Alfvén cascades in JET discharges with NBI-heating
Journal article, 2006
Alfvén cascade (AC) eigenmodes excited by energetic ions accelerated with ion-cyclotron resonance heating in
JET reversed-shear discharges are studied experimentally in high-density plasmas fuelled by neutral beam injection
(NBI) and by deuterium pellets. The recently developed O-mode interferometry technique and Mirnov coils are
employed for detecting ACs. The spontaneous improvements in plasma confinement (internal transport barrier
(ITB) triggering events) and grand ACs are found to correlate within 0.2 s in JET plasmas with densities up to
∼5 × 10^19 m−3. Measurements with high time resolution show that ITB triggering events happen before ‘grand’

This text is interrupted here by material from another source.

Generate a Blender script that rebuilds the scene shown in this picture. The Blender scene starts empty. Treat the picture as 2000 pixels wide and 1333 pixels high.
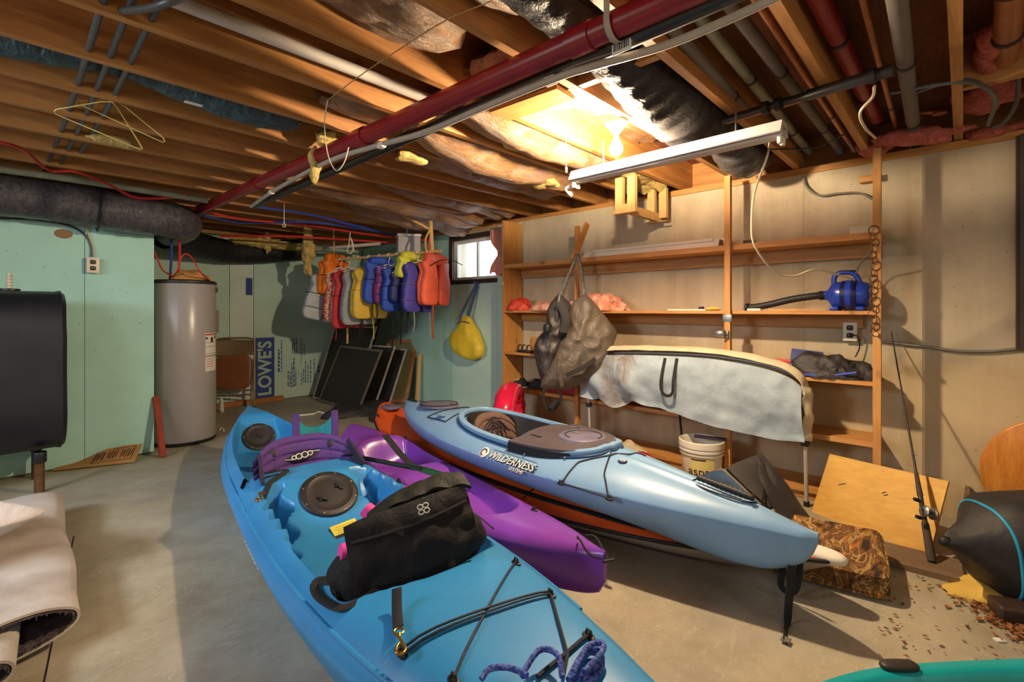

ACs in the majority of JET discharges, indicating that this improvement in confinement is likely to be associated with
the decrease in the density of rational magnetic surfaces just before qmin(t) passes an integer value. Experimentally
observed ACs excited by sub-Alfvénic NBI-produced ions with parallel velocities as low as V_||NBI ≈ 0.2 · V_A are
found to be most likely associated with the geodesic acoustic effect that significantly modifies the shear-Alfvén
dispersion relation at low frequency. Experiments were performed with a tritium NBI-blip (short time pulse) into
JET plasmas with NBI-driven ACs. Although considerable NBI-driven AC activity was present, good agreement
was found both in the radial profile and in the time evolution of DT neutrons between the neutron measurements
and the TRANSP code modelling based on the Coulomb collision model, indicating the ACs have at most a small
effect on fast particle confinement in this case.